STATED TASK:
Pick out every line that holds the string "Blender" and copy it.

Stored items:

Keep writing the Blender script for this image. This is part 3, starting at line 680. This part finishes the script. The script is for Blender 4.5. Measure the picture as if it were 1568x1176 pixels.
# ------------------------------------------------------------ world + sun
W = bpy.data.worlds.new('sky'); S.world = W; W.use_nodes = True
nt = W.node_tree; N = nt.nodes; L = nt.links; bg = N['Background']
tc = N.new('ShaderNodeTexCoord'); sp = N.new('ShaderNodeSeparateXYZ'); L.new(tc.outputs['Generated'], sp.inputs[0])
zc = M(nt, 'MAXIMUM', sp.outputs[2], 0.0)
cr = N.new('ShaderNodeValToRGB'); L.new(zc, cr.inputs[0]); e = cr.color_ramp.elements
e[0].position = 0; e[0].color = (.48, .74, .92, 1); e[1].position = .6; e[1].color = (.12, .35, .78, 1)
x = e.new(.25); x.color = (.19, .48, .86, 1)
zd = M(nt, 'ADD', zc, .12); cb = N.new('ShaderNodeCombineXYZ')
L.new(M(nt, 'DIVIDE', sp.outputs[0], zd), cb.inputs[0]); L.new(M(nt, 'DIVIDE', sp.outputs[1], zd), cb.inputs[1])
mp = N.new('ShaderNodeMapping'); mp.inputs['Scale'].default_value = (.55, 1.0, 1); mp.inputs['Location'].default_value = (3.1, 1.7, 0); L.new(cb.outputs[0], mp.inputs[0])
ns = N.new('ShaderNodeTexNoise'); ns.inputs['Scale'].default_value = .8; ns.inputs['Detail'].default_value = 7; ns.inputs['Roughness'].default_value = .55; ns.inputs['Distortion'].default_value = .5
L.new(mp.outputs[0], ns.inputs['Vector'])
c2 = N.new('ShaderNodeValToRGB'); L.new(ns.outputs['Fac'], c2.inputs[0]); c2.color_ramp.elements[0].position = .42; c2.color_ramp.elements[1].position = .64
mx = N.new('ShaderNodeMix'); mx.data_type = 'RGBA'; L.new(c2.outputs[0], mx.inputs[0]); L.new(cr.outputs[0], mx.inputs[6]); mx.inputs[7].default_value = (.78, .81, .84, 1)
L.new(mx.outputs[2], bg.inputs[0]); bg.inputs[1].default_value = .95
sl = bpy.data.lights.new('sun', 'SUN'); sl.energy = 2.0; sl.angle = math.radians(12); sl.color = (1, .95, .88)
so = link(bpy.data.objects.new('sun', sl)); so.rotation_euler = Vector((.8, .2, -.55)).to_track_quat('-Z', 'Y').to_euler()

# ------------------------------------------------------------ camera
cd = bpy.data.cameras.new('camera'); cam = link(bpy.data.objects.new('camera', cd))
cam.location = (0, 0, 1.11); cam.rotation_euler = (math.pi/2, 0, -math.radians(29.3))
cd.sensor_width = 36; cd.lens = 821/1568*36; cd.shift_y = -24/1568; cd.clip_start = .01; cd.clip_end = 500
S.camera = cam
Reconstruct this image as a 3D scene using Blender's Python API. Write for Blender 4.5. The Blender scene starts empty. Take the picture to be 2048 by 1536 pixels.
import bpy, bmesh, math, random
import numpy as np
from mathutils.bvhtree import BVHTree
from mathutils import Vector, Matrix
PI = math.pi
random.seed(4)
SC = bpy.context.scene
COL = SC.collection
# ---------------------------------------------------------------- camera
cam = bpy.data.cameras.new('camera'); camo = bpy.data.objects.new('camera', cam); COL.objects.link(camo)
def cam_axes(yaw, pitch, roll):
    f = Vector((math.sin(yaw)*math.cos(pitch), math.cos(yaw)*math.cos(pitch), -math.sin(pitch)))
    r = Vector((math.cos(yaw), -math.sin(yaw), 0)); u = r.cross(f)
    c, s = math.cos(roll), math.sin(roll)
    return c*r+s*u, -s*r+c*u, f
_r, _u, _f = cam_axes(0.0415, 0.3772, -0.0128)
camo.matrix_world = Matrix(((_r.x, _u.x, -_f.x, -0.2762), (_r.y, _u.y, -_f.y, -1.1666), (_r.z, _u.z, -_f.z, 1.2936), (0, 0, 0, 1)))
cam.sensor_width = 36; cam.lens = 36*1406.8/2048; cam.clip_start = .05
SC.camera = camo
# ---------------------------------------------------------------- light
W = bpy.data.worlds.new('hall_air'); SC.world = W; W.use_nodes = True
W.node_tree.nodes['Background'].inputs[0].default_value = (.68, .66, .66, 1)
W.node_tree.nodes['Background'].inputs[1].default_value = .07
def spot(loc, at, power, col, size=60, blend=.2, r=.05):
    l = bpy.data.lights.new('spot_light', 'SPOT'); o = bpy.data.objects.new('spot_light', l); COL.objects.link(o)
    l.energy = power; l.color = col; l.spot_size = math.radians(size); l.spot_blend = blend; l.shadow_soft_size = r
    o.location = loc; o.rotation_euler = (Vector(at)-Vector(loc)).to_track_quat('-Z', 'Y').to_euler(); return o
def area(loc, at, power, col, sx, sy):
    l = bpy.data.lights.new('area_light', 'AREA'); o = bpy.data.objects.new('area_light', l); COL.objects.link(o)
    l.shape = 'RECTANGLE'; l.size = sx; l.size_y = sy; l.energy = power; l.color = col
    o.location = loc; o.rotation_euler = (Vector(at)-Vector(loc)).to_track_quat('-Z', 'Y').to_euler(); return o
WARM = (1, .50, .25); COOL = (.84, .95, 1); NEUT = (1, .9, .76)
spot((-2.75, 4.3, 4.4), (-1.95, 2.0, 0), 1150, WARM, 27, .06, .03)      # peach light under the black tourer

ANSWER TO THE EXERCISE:
Keep writing the Blender script for this image. This is part 3, starting at line 680. This part finishes the script. The script is for Blender 4.5. Measure the picture as if it were 1568x1176 pixels.
Reconstruct this image as a 3D scene using Blender's Python API. Write for Blender 4.5. The Blender scene starts empty. Take the picture to be 2048 by 1536 pixels.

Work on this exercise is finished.